(Entries with scene source code)
::::::::

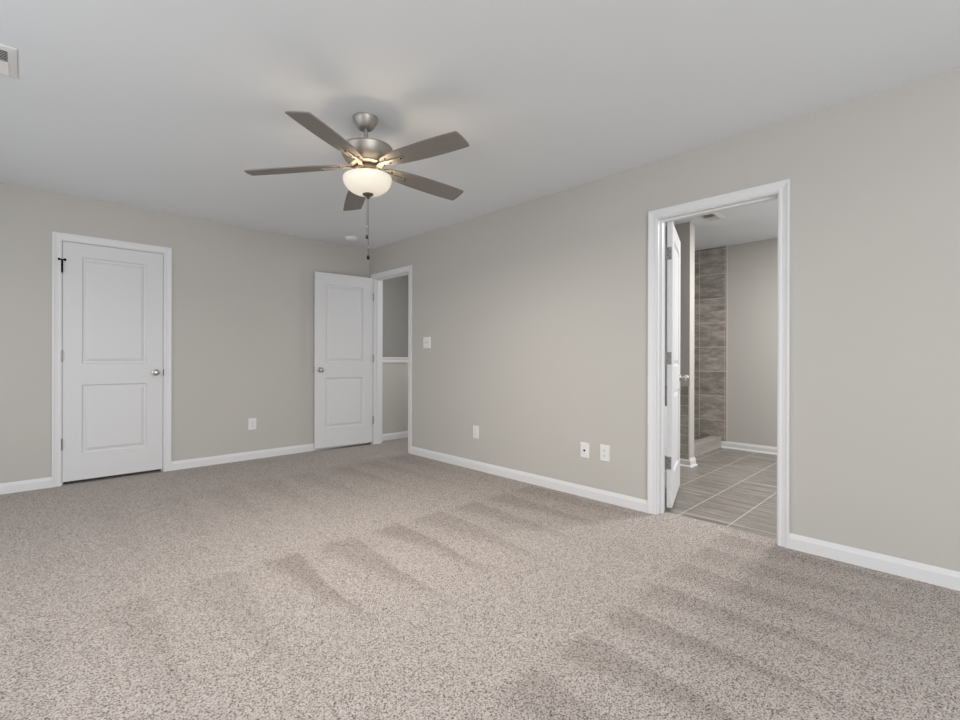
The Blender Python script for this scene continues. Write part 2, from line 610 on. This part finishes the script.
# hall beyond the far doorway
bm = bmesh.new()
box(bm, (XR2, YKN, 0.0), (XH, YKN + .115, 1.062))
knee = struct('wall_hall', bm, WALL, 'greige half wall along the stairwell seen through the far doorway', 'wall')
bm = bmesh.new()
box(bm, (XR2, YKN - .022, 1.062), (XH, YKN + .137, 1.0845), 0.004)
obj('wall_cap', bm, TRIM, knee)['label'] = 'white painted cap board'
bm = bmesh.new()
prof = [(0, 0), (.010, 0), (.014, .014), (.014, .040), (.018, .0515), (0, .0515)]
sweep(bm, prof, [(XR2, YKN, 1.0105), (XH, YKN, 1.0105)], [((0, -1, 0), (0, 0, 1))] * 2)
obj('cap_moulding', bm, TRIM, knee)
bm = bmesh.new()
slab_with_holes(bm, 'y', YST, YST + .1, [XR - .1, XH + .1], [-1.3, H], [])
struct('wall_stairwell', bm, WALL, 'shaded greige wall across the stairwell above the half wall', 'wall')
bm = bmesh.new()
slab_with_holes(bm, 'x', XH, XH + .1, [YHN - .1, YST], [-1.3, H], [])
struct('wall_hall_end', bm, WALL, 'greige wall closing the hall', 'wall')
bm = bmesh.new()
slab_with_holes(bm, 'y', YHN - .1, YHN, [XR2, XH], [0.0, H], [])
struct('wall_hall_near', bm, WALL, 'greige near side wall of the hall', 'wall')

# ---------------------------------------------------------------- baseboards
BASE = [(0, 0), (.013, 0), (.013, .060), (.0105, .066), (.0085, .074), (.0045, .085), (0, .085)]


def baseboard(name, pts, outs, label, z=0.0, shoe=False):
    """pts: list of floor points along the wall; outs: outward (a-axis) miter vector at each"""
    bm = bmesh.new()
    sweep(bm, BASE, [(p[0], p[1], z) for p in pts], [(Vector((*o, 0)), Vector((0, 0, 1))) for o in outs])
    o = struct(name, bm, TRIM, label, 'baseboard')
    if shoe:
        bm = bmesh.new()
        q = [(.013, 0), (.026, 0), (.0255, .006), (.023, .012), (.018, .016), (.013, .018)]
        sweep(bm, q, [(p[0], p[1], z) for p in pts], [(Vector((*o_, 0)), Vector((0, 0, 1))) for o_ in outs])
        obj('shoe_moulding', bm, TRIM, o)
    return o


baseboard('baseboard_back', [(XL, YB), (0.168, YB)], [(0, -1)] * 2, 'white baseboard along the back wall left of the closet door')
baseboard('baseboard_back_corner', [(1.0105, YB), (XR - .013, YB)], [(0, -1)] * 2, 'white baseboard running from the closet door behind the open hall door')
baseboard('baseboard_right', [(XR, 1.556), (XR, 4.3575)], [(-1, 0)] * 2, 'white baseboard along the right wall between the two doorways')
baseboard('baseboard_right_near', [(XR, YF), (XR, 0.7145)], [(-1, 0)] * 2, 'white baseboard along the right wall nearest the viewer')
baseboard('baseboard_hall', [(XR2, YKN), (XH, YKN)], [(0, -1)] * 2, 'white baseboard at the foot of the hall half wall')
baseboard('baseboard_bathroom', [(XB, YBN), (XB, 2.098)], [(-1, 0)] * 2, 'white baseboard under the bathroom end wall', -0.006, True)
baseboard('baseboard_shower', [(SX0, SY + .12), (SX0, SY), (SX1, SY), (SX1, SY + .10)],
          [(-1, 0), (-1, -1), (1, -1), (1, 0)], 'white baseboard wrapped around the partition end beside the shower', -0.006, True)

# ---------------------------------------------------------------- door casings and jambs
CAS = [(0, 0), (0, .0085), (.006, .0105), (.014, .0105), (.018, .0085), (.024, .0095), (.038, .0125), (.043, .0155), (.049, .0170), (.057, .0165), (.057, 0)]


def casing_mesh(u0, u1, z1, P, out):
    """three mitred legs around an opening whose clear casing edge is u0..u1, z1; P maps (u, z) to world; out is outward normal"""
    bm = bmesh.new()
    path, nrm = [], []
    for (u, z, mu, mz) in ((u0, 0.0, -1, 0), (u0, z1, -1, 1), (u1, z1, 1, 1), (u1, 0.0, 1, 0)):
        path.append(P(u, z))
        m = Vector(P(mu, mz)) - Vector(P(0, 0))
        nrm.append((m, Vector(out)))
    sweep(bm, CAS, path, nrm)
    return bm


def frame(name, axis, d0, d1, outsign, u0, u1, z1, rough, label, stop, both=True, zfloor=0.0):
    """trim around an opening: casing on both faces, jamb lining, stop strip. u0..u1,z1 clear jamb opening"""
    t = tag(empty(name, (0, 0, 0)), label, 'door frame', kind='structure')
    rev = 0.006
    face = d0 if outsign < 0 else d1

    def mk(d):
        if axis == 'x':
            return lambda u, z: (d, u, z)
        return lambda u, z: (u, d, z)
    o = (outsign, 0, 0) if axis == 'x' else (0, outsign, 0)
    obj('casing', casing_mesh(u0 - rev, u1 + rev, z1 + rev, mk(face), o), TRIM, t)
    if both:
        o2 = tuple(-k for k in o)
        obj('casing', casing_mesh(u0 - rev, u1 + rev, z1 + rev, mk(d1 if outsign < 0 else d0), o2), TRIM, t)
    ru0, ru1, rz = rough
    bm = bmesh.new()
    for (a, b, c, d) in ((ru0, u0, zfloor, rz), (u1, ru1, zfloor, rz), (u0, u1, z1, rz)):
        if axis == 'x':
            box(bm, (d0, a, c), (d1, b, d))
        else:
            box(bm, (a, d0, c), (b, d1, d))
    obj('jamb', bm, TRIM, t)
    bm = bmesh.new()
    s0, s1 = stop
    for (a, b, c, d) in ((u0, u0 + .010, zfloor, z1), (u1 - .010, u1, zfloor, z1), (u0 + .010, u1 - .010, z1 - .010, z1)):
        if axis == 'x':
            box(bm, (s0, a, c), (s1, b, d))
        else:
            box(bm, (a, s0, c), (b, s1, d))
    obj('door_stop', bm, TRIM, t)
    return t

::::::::

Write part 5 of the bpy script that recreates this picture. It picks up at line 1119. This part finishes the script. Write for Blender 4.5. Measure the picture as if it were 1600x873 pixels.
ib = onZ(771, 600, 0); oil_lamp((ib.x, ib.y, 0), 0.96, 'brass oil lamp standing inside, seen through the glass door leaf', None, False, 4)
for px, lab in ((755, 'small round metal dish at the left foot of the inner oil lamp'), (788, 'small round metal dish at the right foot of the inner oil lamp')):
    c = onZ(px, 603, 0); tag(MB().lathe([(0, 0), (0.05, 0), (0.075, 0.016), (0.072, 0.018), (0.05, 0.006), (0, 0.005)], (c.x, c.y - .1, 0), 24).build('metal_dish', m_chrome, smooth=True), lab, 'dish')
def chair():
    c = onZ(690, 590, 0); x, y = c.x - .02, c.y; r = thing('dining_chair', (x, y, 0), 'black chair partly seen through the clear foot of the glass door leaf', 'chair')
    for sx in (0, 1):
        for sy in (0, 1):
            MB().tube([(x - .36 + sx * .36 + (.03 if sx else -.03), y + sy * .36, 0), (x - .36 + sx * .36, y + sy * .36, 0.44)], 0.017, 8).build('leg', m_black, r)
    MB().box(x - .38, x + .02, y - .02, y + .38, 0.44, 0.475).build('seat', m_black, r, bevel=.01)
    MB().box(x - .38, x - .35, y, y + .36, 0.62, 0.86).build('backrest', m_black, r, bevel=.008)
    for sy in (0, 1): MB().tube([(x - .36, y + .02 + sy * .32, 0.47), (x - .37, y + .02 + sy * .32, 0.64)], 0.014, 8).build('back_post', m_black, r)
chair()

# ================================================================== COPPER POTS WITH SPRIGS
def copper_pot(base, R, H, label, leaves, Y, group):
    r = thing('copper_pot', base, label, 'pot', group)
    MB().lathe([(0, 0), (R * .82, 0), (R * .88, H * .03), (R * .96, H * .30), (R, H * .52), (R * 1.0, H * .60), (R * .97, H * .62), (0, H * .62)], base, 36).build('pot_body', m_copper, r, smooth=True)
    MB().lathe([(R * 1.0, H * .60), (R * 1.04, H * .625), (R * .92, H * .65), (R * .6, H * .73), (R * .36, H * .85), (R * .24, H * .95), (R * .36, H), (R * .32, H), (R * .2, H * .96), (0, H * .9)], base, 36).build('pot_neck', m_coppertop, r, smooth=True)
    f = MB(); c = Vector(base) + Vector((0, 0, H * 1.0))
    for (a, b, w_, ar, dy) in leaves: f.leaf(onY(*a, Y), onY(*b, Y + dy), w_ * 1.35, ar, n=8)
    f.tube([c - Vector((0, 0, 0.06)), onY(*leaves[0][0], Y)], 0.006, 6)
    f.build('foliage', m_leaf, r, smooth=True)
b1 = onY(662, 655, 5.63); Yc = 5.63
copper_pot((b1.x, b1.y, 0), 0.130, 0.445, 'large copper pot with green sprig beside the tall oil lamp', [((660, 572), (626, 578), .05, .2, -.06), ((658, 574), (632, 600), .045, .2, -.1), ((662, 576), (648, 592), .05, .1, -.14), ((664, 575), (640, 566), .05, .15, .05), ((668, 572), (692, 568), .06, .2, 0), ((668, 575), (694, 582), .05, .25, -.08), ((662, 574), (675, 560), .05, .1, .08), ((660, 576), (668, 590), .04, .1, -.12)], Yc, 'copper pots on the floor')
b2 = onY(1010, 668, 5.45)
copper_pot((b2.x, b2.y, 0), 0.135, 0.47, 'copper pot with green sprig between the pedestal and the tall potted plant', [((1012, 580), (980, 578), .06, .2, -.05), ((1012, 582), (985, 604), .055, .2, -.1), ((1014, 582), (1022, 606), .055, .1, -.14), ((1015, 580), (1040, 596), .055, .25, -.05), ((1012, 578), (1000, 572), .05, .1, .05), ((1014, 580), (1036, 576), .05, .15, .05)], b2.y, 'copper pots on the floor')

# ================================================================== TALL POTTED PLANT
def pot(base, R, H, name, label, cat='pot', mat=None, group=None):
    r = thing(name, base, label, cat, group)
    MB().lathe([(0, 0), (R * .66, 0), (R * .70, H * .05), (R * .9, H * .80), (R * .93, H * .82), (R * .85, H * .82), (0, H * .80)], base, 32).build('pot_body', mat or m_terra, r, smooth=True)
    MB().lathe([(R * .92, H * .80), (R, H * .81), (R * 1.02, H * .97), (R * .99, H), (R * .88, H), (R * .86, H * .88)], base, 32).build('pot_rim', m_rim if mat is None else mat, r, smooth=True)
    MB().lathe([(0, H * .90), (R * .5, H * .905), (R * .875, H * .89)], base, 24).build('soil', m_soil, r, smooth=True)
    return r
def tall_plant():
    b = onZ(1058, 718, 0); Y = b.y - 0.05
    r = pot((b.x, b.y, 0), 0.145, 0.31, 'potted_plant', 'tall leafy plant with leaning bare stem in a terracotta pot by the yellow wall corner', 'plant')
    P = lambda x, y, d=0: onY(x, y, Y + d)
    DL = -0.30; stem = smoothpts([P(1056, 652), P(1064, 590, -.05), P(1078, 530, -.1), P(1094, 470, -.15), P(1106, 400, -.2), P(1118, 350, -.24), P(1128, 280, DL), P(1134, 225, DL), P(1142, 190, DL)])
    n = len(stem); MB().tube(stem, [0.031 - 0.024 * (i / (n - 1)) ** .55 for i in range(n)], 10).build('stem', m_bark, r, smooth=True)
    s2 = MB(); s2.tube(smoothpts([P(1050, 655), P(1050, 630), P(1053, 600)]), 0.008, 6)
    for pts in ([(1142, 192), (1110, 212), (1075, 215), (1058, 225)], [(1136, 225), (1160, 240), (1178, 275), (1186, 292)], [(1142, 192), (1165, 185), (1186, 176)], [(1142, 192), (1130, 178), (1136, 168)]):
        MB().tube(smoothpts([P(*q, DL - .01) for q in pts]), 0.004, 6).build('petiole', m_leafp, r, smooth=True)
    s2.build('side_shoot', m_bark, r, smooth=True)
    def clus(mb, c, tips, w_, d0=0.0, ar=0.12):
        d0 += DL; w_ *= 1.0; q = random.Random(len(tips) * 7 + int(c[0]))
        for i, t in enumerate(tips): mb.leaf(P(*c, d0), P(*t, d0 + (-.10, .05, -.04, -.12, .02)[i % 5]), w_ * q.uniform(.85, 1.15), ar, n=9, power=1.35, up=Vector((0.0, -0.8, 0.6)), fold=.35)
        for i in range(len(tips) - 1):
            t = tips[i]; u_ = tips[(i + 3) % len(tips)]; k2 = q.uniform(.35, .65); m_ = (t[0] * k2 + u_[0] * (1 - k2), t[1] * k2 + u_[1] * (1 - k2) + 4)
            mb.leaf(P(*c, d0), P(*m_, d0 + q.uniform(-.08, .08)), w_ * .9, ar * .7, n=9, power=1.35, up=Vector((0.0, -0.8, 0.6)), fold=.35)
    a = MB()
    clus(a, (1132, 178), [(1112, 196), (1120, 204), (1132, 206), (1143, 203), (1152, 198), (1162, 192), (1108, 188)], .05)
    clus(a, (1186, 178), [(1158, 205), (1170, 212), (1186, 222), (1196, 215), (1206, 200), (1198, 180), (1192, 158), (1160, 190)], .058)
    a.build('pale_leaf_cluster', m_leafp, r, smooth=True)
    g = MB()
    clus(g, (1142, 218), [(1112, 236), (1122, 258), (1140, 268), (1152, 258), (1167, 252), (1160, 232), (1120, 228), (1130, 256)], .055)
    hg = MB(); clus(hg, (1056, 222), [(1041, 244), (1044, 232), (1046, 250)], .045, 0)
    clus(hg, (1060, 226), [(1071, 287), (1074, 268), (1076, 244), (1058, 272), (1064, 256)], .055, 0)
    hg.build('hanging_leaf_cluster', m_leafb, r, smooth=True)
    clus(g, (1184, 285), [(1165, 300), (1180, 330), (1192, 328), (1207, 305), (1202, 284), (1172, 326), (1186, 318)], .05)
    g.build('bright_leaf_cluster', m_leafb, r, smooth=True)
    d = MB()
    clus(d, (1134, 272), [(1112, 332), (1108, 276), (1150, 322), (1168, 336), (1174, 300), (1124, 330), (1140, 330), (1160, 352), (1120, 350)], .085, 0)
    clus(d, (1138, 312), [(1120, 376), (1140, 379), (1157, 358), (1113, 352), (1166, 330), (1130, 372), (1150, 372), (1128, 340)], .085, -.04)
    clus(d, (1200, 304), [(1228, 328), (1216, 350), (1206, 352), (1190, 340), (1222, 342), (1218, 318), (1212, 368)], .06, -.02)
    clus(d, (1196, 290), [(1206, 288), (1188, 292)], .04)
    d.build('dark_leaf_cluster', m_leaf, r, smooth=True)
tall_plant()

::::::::

**Written problem**
Begin at the line containing "The Blender Python", end at the line containing "(.0045, .085), (0, .085)]", and reproduce every line in that range exactly, both ends included.

**Complete answer**
The Blender Python script for this scene continues. Write part 2, from line 610 on. This part finishes the script.
# hall beyond the far doorway
bm = bmesh.new()
box(bm, (XR2, YKN, 0.0), (XH, YKN + .115, 1.062))
knee = struct('wall_hall', bm, WALL, 'greige half wall along the stairwell seen through the far doorway', 'wall')
bm = bmesh.new()
box(bm, (XR2, YKN - .022, 1.062), (XH, YKN + .137, 1.0845), 0.004)
obj('wall_cap', bm, TRIM, knee)['label'] = 'white painted cap board'
bm = bmesh.new()
prof = [(0, 0), (.010, 0), (.014, .014), (.014, .040), (.018, .0515), (0, .0515)]
sweep(bm, prof, [(XR2, YKN, 1.0105), (XH, YKN, 1.0105)], [((0, -1, 0), (0, 0, 1))] * 2)
obj('cap_moulding', bm, TRIM, knee)
bm = bmesh.new()
slab_with_holes(bm, 'y', YST, YST + .1, [XR - .1, XH + .1], [-1.3, H], [])
struct('wall_stairwell', bm, WALL, 'shaded greige wall across the stairwell above the half wall', 'wall')
bm = bmesh.new()
slab_with_holes(bm, 'x', XH, XH + .1, [YHN - .1, YST], [-1.3, H], [])
struct('wall_hall_end', bm, WALL, 'greige wall closing the hall', 'wall')
bm = bmesh.new()
slab_with_holes(bm, 'y', YHN - .1, YHN, [XR2, XH], [0.0, H], [])
struct('wall_hall_near', bm, WALL, 'greige near side wall of the hall', 'wall')

# ---------------------------------------------------------------- baseboards
BASE = [(0, 0), (.013, 0), (.013, .060), (.0105, .066), (.0085, .074), (.0045, .085), (0, .085)]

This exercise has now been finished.